Many of us have walked by the Tootsie Roll Factory on Main St., but fewer know that Cambridge has its own, local chocolate factory! Check out Taza in Somerville (30 minutes’ walk from SP) for artisanal, super-organic, direct-trade (that’s one step up from Fair Trade), Mexican-style chocolate. For $3 (pick up a discounted voucher from the MIT Activities Committee in Stata Center), you can take a guided tour and enjoy as many free chocolate samples as you can handle – cinnamon, vanilla, chili, chipotle… And since the only thing better than chocolate is chocolate inside of chocolate, be sure to try the choco-coated cocoa nibs!

Isabella Stewart Gardner Museum

Isabella Stewart Gardner Courtyard (Courtesy wordpress.com)

Even if you don’t normally like art museums, you might like to give the Gardner a try. It’s an ornate, turn-of-the-century, Italian-style villa that belonged to socialite and arts patron Isabella Gardner, and it’s still stuffed with her eclectic art collection, spanning antiquity to modernity. SP’s last outing to the Gardner had a few residents wondering if we couldn’t annex the Gardner’s luxurious interior courtyard, to serve students’ relaxation needs.

Boston Harbor Islands

Georges Island and Fort Warren (Courtesy Wikipedia)

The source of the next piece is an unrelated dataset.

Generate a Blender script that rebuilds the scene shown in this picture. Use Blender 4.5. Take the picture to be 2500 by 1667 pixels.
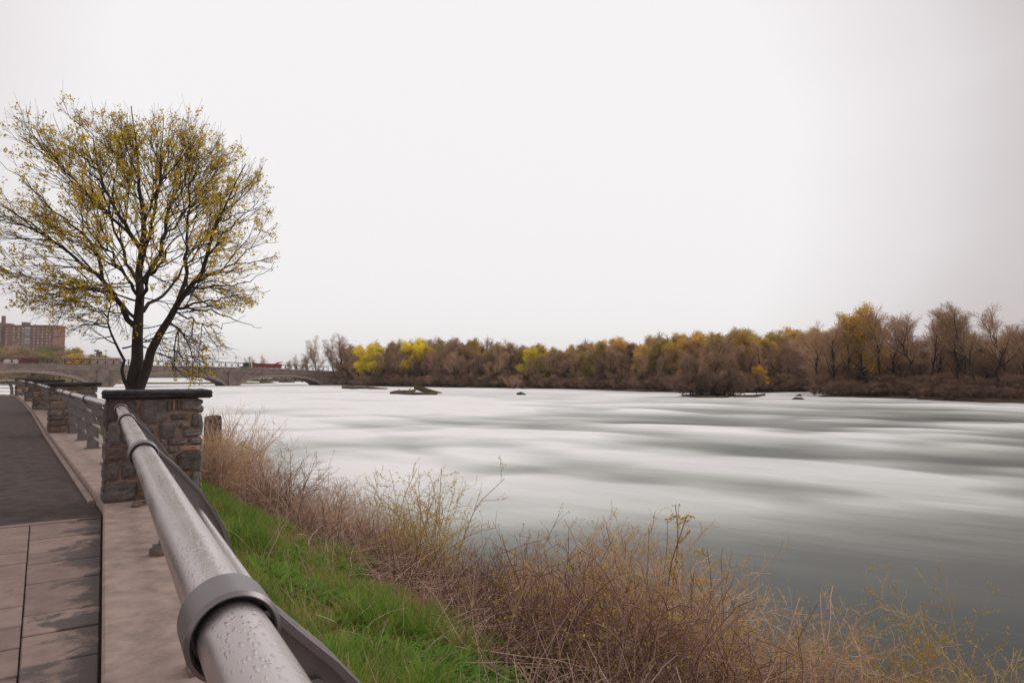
import bpy, bmesh, math, random
import numpy as np
from mathutils import Vector, Matrix, noise as mnoise
R_=math.radians
rng=np.random.default_rng(7); random.seed(7)
for o in list(bpy.data.objects): bpy.data.objects.remove(o,do_unlink=True)
scene=bpy.context.scene; C=scene.collection
# ---------------------------------------------------------------- camera, light, exposure
W0,H0=2500.0,1667.0; F=1550.0; HZ=917.0; CZ=1.45
TILT=math.atan((HZ-H0/2)/F)
cam=bpy.data.cameras.new('camera'); camo=bpy.data.objects.new('camera',cam); C.objects.link(camo)
cam.sensor_width=36; cam.lens=36*F/W0; cam.clip_start=.05; cam.clip_end=8000
camo.location=(0,0,CZ); camo.rotation_euler=(math.pi/2+TILT,0,0); scene.camera=camo
scene.view_settings.view_transform='Standard'; scene.view_settings.look='None'
scene.view_settings.exposure=0; scene.view_settings.gamma=1; scene.view_settings.use_curve_mapping=False
SUN_EL,SUN_AZ=R_(40),R_(68)     # azimuth clockwise from +Y
w=bpy.data.worlds.new('World'); scene.world=w; w.use_nodes=True
nt=w.node_tree; N=nt.nodes; L=nt.links; N.clear()
out=N.new('ShaderNodeOutputWorld'); bg=N.new('ShaderNodeBackground'); L.new(bg.outputs[0],out.inputs[0])
sky=N.new('ShaderNodeTexSky'); sky.sky_type='NISHITA'; sky.sun_disc=False; sky.sun_elevation=SUN_EL; sky.sun_rotation=SUN_AZ
tc=N.new('ShaderNodeTexCoord')
dot=N.new('ShaderNodeVectorMath'); dot.operation='DOT_PRODUCT'; L.new(tc.outputs['Generated'],dot.inputs[0])
gd=Vector((math.sin(R_(-5))*math.cos(R_(17)),math.cos(R_(-5))*math.cos(R_(17)),math.sin(R_(17)))); dot.inputs[1].default_value=gd
mr=N.new('ShaderNodeMapRange'); mr.interpolation_type='SMOOTHSTEP'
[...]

Catch a ferry out from Long Wharf in Boston and visit the Harbor Islands. Explore an old military fort, participate in one of the many events hosted on the islands (a Native American cultural festival was being held during last summer’s SP outing), or just relax and enjoy the views of Boston and the Atlantic from one of many grassy hills. Once you’ve returned to Boston, it’s not too long a walk to Haymarket for outrageously discounted produce, or the North End for delicious Italian pastries! (For the record, of the North End’s dueling cannoli bakeries, I for one prefer Modern Pastry to Mike’s.)